SHORT EXERCISE: Copy the first line of the material below and every later line through the line containing "bg = W.node_tree.nodes['Background'];", without any other output.
* * * *
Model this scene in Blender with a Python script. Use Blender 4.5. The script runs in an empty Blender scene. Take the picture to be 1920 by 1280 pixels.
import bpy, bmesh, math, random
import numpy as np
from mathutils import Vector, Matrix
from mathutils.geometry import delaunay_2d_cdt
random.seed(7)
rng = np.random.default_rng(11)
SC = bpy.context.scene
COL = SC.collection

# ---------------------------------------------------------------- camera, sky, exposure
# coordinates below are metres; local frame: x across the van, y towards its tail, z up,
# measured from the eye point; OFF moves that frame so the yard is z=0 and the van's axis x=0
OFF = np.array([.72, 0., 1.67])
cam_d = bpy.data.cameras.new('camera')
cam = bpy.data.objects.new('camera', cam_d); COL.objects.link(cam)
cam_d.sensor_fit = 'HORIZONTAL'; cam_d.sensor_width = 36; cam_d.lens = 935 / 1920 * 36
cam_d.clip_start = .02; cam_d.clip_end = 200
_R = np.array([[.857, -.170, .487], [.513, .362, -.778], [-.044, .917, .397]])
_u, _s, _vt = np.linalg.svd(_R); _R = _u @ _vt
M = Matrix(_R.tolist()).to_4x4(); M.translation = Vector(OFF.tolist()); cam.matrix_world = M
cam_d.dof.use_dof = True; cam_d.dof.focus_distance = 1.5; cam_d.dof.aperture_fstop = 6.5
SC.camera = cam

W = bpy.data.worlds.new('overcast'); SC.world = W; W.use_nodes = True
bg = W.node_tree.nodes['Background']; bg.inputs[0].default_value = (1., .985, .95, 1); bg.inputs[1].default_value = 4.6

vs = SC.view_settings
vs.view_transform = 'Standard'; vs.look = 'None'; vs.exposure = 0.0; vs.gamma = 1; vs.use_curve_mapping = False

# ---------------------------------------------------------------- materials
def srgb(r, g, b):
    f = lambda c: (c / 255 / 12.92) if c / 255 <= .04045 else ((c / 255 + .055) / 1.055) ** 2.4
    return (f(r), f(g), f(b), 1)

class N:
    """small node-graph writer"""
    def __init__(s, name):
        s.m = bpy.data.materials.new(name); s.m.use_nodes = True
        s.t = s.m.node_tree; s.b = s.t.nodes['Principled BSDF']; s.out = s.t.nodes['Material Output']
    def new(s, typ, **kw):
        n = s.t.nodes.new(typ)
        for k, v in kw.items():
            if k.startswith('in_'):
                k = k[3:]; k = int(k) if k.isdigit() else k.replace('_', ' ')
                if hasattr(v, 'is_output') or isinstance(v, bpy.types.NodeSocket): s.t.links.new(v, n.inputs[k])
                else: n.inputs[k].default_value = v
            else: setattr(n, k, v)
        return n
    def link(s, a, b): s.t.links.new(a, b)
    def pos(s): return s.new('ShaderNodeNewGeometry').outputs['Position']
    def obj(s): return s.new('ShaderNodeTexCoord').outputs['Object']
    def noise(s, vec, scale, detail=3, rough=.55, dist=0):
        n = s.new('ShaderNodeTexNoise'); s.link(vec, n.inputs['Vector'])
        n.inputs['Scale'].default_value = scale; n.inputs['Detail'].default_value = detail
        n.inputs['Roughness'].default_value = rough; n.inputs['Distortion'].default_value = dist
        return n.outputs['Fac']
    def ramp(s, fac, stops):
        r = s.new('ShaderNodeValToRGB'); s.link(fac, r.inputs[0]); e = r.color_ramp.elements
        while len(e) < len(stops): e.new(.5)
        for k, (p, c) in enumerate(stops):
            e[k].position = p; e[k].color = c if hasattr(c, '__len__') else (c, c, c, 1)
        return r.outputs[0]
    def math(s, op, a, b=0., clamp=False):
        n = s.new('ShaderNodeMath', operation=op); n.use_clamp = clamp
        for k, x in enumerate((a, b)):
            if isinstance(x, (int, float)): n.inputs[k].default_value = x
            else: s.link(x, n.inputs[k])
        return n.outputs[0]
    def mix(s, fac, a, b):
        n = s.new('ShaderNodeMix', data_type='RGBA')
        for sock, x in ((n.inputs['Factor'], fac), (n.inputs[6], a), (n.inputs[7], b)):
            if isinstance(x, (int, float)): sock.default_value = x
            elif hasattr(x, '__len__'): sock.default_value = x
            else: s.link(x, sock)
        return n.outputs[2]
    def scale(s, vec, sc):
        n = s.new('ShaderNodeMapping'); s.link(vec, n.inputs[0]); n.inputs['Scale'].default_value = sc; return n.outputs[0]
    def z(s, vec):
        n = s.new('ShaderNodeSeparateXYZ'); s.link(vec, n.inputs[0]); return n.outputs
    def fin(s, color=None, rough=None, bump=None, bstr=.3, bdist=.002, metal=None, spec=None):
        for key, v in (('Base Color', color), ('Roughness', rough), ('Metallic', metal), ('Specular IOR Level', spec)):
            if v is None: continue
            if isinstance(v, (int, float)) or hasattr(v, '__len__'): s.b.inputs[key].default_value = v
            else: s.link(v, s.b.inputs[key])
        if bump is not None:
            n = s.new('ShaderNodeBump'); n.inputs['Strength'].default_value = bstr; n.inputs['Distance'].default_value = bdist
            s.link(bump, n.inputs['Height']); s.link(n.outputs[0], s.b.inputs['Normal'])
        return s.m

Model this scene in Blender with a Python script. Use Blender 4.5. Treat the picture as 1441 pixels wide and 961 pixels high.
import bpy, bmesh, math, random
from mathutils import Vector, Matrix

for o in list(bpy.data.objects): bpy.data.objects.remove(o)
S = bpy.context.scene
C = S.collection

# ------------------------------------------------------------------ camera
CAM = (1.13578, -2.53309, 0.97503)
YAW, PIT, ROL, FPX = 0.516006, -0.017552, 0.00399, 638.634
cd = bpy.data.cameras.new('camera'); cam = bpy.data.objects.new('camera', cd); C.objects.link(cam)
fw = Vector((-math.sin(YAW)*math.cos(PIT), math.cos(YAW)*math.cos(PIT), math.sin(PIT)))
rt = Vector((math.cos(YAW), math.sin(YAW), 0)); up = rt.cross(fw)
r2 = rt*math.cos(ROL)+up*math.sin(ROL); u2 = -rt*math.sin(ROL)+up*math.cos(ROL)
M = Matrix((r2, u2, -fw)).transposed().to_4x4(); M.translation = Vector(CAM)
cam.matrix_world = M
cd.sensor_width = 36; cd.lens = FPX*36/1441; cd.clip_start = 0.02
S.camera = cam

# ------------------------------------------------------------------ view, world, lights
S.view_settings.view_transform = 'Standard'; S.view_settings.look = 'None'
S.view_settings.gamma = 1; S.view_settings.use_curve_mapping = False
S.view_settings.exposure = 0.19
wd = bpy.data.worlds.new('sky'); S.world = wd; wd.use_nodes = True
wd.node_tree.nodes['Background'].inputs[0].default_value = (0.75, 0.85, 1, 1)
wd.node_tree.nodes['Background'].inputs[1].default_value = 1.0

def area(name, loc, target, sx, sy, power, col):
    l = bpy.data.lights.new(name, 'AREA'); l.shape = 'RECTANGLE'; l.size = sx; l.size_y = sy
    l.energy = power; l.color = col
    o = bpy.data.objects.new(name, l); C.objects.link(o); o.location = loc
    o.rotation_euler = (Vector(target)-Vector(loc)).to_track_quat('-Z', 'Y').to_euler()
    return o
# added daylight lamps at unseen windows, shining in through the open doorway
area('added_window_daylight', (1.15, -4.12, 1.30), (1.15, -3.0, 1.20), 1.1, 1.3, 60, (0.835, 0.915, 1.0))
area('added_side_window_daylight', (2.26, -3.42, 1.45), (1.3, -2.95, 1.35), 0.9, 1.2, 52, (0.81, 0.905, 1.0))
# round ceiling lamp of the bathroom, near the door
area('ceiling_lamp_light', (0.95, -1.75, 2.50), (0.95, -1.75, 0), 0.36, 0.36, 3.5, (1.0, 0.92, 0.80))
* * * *
RESPONSE TO THIS TASK:
Model this scene in Blender with a Python script. Use Blender 4.5. The script runs in an empty Blender scene. Take the picture to be 1920 by 1280 pixels.
import bpy, bmesh, math, random
import numpy as np
from mathutils import Vector, Matrix
from mathutils.geometry import delaunay_2d_cdt
random.seed(7)
rng = np.random.default_rng(11)
SC = bpy.context.scene
COL = SC.collection

# ---------------------------------------------------------------- camera, sky, exposure
# coordinates below are metres; local frame: x across the van, y towards its tail, z up,
# measured from the eye point; OFF moves that frame so the yard is z=0 and the van's axis x=0
OFF = np.array([.72, 0., 1.67])
cam_d = bpy.data.cameras.new('camera')
cam = bpy.data.objects.new('camera', cam_d); COL.objects.link(cam)
cam_d.sensor_fit = 'HORIZONTAL'; cam_d.sensor_width = 36; cam_d.lens = 935 / 1920 * 36
cam_d.clip_start = .02; cam_d.clip_end = 200
_R = np.array([[.857, -.170, .487], [.513, .362, -.778], [-.044, .917, .397]])
_u, _s, _vt = np.linalg.svd(_R); _R = _u @ _vt
M = Matrix(_R.tolist()).to_4x4(); M.translation = Vector(OFF.tolist()); cam.matrix_world = M
cam_d.dof.use_dof = True; cam_d.dof.focus_distance = 1.5; cam_d.dof.aperture_fstop = 6.5
SC.camera = cam

W = bpy.data.worlds.new('overcast'); SC.world = W; W.use_nodes = True
bg = W.node_tree.nodes['Background']; bg.inputs[0].default_value = (1., .985, .95, 1); bg.inputs[1].default_value = 4.6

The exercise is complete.